Since my first post I tried to have a conversation with "Nancy" about how it made me feel that she turned my marriage into something about her instead of being supportive, but she gaslit me, and I ended up apologizing for making her feel excluded even though she is meant to be a bridesmaid in my actual wedding later this year and no one but my 2 witnesses were invited to my courthouse wedding.

As a commenter predicted, it was a behavior that would repeat itself during my wedding planning process. I decided to include her in one of my dress-fitting appointments. I made the appointment 3 weeks in advance and she confirmed she'd be able to make it.

4 days before my appointment she texts me saying she also made a wedding dress appointment on the same day as mine!! She's engaged but doesn't have a wedding date yet, so I found this suspicious. I told her it made me uncomfortable and that we should both be able to have our own days, but she insisted she couldn't cancel because everyone she invited already confirmed and that it didn't bother HER.

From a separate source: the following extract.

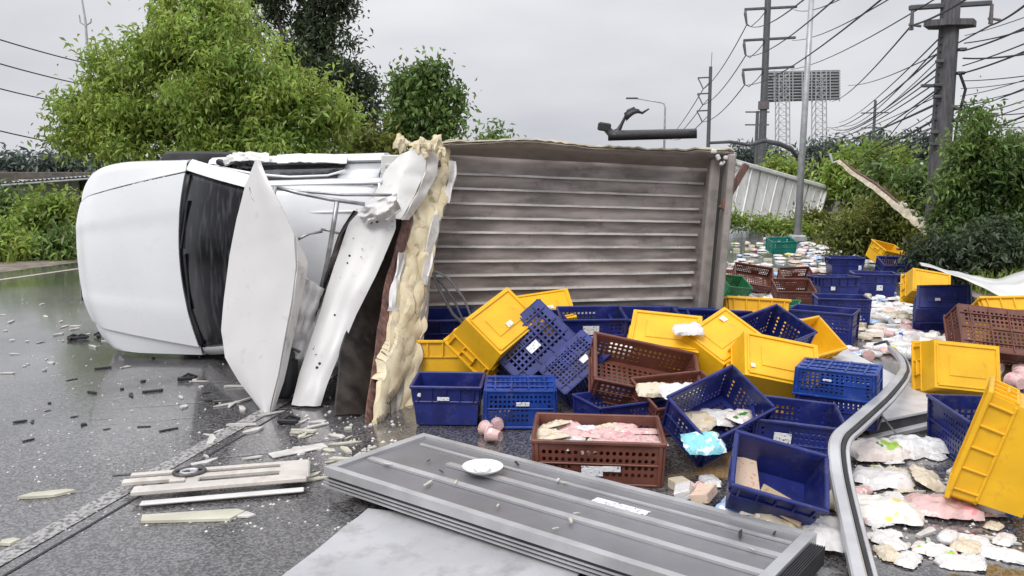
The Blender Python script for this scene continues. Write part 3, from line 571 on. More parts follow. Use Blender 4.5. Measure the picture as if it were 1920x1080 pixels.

When I called her out on how she's so far made every step of my marriage and wedding planning about her, and she's not once been truly present for me, she made herself a victim and said I spit vitriol at her for saying she's attempting to make things about her and I was being a fake friend. So I cut her out of my bridal party entirely and told her to have a nice life.

She since then sent me paragraphs about how I'm a shitty person. I didn't read it all, deleted it, and don't intend on responding. Thank you to the commenters on my original post for helping me see she was a sh!tty friend. And a special thank you to the person who called out the fact that this would be a repeated behavior. You were right.